First, it carries a story about the Dems' '04 Senate electoral problems. It does point out that this early, nobody really knows what they overall lay of the land is going to be 18 months from now. And it repeats the meaningless fact that if 35,000 votes had gone the other way, Tom Daschle would still be majority leader. There is a difference between strategy and tactics, between the party's overall message and its choice of specific races to focus on. That's why that 35,000 number is meaningless. And this is an article all about tactical advantages.

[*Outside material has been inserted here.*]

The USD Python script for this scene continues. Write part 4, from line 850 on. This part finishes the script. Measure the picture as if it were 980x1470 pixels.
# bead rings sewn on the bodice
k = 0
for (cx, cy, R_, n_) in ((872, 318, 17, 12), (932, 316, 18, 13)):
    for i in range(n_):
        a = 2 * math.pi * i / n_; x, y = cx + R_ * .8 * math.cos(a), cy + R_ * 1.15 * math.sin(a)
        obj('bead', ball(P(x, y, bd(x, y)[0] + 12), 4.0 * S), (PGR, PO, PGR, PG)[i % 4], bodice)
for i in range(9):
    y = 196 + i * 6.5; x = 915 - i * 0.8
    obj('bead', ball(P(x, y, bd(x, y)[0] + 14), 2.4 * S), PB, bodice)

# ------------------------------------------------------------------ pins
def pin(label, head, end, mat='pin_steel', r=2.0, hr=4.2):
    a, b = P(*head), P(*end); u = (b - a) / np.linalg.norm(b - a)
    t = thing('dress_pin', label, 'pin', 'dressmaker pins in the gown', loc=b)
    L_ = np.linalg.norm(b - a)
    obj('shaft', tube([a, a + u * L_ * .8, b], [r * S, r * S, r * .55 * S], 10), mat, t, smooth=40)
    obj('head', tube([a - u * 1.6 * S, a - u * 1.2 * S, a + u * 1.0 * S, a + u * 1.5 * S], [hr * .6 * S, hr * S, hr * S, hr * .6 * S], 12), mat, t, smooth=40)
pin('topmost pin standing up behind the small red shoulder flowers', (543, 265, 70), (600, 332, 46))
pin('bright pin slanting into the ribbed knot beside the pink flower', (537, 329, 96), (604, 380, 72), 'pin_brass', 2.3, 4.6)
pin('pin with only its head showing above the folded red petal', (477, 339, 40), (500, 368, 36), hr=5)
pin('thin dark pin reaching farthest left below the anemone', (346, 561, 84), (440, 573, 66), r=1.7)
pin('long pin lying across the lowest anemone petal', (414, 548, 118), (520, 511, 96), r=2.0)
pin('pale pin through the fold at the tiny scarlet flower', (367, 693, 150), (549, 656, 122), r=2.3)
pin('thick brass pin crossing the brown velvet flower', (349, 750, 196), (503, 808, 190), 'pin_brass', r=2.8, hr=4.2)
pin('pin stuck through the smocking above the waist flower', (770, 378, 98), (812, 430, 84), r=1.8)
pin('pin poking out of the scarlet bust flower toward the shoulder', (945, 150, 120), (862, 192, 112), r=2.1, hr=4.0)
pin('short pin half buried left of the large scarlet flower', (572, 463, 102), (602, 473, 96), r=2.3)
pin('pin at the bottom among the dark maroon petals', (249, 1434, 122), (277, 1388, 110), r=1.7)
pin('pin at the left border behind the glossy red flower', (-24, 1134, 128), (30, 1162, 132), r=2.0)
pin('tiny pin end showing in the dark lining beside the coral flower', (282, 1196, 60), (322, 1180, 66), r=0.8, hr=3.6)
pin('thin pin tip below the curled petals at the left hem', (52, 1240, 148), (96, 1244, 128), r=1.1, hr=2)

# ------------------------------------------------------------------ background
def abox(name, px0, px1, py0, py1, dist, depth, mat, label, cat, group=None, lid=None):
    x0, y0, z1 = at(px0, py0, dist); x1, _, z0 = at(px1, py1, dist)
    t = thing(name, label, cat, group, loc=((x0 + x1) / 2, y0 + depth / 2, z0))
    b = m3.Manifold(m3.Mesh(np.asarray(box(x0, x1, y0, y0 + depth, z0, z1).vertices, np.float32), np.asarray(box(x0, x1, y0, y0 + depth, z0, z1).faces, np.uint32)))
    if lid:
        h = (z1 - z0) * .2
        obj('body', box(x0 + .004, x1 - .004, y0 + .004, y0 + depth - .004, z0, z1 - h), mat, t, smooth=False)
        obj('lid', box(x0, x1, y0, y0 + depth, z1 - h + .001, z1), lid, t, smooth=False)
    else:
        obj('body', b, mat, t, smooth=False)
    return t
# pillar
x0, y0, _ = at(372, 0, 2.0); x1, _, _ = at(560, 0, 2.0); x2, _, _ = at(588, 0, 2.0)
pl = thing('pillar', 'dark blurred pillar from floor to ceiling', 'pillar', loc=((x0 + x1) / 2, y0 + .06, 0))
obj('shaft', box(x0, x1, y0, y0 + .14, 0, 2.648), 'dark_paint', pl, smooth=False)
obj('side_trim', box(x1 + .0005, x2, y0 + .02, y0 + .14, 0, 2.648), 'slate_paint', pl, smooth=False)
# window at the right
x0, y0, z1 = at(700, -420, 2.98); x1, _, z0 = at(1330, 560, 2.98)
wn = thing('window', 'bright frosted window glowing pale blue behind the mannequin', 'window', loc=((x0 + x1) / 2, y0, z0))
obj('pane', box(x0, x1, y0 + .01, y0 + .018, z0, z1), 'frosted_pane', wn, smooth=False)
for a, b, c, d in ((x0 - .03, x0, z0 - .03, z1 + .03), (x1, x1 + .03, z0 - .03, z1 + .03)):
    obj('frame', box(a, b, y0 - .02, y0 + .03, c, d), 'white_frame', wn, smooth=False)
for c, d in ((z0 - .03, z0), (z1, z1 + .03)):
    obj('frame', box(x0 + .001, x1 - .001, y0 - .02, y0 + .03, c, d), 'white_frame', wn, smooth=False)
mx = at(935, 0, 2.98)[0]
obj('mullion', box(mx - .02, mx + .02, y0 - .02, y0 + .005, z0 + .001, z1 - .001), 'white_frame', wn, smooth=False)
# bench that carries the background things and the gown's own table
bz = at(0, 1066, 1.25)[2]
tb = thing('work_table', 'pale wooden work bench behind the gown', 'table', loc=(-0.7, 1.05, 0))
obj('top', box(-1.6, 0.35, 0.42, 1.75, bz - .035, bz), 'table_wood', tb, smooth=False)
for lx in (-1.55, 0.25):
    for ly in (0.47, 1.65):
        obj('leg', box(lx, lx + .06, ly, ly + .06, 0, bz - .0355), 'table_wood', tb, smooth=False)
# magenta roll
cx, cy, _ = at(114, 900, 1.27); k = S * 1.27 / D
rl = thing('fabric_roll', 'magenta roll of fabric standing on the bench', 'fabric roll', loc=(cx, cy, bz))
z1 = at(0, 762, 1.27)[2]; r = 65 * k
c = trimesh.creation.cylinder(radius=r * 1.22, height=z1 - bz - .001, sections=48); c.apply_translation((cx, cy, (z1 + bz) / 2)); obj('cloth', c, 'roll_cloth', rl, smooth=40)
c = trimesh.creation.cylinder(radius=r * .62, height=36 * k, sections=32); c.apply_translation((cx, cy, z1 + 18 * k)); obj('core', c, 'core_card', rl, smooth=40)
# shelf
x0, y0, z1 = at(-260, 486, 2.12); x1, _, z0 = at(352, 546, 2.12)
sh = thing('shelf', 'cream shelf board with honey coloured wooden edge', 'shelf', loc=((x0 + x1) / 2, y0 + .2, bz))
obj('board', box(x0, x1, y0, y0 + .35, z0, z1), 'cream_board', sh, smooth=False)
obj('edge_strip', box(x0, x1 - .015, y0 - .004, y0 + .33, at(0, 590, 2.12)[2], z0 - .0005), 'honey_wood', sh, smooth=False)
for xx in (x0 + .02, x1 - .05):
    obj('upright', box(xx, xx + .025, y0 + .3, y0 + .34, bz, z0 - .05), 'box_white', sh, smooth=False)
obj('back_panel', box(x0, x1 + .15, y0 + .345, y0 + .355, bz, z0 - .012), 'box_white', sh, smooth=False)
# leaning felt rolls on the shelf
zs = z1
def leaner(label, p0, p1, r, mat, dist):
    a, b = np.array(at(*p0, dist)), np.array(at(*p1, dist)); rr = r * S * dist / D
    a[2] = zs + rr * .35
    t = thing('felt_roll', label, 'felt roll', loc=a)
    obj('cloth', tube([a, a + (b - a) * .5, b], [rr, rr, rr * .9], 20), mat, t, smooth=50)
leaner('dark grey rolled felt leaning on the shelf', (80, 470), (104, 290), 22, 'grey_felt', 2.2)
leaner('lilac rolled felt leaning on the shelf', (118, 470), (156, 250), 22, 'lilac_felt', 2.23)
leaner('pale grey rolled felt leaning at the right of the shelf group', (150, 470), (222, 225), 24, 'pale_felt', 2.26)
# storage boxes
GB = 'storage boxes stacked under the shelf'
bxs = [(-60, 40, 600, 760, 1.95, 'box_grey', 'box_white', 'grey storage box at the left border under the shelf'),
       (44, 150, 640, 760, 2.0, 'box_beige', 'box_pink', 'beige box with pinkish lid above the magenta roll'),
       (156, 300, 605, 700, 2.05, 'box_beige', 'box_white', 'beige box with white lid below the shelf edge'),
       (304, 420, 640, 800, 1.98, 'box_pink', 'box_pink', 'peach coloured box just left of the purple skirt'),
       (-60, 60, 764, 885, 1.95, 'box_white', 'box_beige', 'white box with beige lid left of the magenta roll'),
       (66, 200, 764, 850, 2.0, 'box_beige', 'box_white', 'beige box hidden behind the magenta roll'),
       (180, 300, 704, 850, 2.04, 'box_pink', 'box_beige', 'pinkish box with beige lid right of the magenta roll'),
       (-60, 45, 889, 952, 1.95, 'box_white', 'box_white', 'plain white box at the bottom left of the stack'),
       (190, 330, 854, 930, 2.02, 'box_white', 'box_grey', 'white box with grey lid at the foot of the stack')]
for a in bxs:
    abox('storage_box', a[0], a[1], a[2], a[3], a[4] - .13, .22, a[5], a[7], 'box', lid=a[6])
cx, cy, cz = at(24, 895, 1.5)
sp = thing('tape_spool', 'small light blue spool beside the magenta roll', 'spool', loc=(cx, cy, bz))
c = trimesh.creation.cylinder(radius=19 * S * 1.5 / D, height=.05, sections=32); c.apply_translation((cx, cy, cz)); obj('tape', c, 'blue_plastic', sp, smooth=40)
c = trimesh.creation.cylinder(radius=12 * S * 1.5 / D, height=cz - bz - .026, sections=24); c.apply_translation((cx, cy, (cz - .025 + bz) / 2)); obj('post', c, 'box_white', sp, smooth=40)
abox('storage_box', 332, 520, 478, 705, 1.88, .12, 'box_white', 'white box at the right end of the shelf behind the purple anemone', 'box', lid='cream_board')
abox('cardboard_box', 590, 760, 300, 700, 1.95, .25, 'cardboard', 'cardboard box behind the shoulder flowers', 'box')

Another article by Robert Kaiser details the slow solidification of the Administration's pro-Israel policy, including some interesting comments by Rumsfeld about the results of the 1967 war. There are a few quibbles: 1) only very recently have Likud-types become more prominent in major Jewish organization, not over the last dozen years as Kaiser says; these organzations generally support whatever Israeli government policy is; 2) there is the obligatory quote by a Bush I administration official claiming that Sharon has manipulated Bush into this position; fortunately, it sits alone, and the rest of the article more or less demolishes this thesis; 3) James Zogby claims that the Republicans can't act as "honest brokers" because they're lining up with Israel. The fallacy here should be obvious: the US can't be an honest broker of anything while it's engaged in a war, and Israel is on its side in that war. There's nothing to broker.